Scan the data below and pick out the lines containing the word "this".

Data lines:
§
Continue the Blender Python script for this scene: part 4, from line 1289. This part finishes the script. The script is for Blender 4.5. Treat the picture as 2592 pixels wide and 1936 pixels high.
§
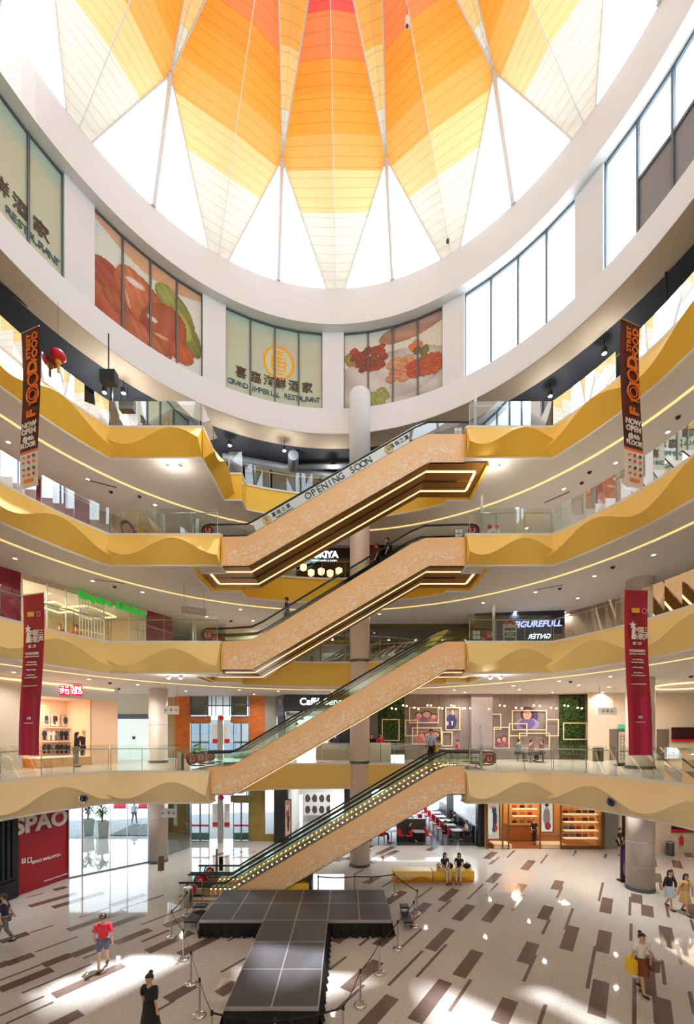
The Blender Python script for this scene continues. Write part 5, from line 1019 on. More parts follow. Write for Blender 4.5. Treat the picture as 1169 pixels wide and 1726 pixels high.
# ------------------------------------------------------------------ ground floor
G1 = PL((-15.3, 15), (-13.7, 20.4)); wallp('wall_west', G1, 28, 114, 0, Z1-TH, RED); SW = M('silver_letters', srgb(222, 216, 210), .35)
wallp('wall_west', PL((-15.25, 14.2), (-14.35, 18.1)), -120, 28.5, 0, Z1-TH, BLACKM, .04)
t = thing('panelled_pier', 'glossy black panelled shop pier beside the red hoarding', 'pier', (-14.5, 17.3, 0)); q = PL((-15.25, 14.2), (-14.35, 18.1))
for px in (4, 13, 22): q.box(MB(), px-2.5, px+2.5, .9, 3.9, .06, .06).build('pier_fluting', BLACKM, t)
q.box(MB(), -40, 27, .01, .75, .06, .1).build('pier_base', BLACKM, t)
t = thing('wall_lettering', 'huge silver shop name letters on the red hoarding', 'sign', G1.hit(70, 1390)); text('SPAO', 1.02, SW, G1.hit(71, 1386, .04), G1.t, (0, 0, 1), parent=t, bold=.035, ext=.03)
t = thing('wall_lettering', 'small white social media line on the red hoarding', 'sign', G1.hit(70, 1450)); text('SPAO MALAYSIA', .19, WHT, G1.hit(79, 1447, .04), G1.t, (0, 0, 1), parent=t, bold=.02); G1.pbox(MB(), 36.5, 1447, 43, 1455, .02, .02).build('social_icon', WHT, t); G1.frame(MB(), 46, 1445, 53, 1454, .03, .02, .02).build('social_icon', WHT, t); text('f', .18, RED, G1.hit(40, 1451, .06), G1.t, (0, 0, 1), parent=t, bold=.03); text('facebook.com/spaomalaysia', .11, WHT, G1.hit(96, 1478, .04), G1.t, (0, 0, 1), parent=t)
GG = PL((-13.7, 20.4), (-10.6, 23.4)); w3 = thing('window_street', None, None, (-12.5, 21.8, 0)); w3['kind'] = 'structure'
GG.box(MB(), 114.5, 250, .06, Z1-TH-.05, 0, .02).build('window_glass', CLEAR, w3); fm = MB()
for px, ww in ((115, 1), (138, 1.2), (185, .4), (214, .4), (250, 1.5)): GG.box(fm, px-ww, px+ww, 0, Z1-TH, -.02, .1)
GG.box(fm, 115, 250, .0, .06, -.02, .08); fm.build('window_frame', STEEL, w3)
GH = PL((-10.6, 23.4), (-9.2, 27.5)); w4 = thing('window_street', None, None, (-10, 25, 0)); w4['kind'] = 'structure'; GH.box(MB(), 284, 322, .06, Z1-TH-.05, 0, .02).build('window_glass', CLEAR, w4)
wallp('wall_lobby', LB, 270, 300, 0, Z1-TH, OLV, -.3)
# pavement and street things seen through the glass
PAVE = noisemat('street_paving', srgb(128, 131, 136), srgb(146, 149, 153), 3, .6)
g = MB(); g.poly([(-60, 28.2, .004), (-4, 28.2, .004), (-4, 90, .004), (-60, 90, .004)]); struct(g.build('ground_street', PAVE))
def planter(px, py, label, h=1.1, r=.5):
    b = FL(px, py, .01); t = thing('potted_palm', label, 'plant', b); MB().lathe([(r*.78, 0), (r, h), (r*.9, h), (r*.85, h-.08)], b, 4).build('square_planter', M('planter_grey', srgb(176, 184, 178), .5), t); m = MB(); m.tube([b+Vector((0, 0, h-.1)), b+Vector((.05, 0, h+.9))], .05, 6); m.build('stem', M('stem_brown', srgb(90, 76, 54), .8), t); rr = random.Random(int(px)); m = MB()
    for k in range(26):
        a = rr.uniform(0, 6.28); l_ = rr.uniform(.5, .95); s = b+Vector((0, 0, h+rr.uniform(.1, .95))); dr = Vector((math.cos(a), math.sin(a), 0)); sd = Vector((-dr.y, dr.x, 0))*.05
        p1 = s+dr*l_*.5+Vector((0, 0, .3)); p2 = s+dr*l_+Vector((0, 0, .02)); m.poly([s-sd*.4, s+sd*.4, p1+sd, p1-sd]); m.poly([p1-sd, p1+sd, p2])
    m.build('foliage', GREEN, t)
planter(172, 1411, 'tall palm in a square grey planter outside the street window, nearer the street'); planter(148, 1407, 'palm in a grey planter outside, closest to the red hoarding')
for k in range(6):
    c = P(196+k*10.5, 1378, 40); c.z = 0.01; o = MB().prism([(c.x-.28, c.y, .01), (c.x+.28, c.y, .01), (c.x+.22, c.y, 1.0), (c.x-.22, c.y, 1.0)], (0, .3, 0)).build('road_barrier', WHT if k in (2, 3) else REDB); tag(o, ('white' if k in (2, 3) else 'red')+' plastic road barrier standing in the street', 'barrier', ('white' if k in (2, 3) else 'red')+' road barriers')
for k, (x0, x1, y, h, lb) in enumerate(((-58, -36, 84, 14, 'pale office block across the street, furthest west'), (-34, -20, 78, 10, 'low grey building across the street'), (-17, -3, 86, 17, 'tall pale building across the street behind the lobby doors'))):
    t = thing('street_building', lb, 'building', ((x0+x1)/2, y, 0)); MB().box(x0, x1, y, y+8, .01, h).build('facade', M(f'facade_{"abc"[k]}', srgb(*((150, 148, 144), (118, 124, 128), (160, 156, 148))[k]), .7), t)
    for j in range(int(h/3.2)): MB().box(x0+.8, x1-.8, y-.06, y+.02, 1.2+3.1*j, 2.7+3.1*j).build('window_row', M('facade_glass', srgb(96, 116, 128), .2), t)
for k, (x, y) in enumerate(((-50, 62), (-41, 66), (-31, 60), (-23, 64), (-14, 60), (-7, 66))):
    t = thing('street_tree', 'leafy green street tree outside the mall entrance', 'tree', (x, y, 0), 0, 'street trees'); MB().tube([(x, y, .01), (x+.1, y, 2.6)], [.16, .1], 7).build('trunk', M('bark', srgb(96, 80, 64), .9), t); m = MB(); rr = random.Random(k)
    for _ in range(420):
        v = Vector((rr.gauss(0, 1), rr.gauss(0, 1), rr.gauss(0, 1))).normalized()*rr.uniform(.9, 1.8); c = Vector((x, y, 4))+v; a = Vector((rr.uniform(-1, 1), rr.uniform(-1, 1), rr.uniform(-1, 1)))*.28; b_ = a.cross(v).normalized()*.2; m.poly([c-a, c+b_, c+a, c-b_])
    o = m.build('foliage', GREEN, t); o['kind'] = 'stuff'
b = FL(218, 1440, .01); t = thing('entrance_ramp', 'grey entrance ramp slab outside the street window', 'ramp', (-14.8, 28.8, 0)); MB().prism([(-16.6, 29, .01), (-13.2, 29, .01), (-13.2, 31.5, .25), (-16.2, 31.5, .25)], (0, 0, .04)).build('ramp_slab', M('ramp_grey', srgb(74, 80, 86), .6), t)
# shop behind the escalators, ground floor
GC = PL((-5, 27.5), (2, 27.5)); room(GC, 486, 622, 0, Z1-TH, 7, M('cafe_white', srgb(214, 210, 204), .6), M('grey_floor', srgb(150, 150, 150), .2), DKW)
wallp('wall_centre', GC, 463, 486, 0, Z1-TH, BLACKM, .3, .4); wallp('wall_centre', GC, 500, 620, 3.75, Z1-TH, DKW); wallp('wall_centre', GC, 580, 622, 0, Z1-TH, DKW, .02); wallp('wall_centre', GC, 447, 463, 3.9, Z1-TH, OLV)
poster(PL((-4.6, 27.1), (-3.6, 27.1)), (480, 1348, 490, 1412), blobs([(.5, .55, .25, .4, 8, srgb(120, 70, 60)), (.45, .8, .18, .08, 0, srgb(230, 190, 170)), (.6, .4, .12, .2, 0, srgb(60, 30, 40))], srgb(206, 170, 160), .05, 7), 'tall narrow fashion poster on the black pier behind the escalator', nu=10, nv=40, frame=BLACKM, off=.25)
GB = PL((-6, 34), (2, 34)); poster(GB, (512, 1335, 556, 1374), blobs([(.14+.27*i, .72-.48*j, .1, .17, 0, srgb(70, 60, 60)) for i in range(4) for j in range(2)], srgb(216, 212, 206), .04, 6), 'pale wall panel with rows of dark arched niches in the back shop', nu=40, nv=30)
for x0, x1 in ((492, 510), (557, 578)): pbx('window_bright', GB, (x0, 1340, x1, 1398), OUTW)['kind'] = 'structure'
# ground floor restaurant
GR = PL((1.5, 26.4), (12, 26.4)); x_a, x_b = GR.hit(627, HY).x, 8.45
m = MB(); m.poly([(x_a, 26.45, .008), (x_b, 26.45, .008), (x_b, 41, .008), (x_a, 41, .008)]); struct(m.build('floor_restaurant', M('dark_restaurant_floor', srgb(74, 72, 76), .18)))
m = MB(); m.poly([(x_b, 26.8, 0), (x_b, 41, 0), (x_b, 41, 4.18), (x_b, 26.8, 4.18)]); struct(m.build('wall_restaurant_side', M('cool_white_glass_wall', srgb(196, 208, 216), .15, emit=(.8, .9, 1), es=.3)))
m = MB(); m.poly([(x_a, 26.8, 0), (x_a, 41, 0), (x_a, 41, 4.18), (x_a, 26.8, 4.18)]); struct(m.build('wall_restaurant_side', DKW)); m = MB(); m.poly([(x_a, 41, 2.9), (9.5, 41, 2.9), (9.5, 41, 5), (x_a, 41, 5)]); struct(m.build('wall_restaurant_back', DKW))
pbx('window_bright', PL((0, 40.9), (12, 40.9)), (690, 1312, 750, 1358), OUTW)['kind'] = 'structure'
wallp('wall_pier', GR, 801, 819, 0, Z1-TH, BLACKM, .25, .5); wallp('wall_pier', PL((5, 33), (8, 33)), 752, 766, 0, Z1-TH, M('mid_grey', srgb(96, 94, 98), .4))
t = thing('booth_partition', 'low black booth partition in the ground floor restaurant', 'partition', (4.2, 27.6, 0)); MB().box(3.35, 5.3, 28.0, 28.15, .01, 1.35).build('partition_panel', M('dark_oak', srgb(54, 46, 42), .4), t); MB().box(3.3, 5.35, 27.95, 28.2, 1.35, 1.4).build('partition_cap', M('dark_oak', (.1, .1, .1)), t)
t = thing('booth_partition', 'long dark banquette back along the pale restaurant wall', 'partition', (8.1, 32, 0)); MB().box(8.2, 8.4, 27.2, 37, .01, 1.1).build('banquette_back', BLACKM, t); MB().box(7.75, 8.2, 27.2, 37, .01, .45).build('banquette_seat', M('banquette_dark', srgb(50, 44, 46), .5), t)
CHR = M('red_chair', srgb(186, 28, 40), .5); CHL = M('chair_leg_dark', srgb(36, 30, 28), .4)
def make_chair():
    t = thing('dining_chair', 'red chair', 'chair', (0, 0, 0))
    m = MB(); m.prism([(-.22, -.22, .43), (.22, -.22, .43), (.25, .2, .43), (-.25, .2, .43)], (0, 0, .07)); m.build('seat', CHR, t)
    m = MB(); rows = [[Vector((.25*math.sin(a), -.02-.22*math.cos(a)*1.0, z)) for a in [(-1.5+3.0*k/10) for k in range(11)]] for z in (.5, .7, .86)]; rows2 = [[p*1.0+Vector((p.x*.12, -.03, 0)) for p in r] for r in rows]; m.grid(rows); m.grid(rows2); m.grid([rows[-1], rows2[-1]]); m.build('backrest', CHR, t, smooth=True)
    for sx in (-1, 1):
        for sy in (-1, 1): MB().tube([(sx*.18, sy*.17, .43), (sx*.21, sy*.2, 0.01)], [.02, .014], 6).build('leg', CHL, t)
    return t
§
Result of the exercise:
Continue the Blender Python script for this scene: part 4, from line 1289. This part finishes the script. The script is for Blender 4.5. Treat the picture as 2592 pixels wide and 1936 pixels high.
The Blender Python script for this scene continues. Write part 5, from line 1019 on. More parts follow. Write for Blender 4.5. Treat the picture as 1169 pixels wide and 1726 pixels high.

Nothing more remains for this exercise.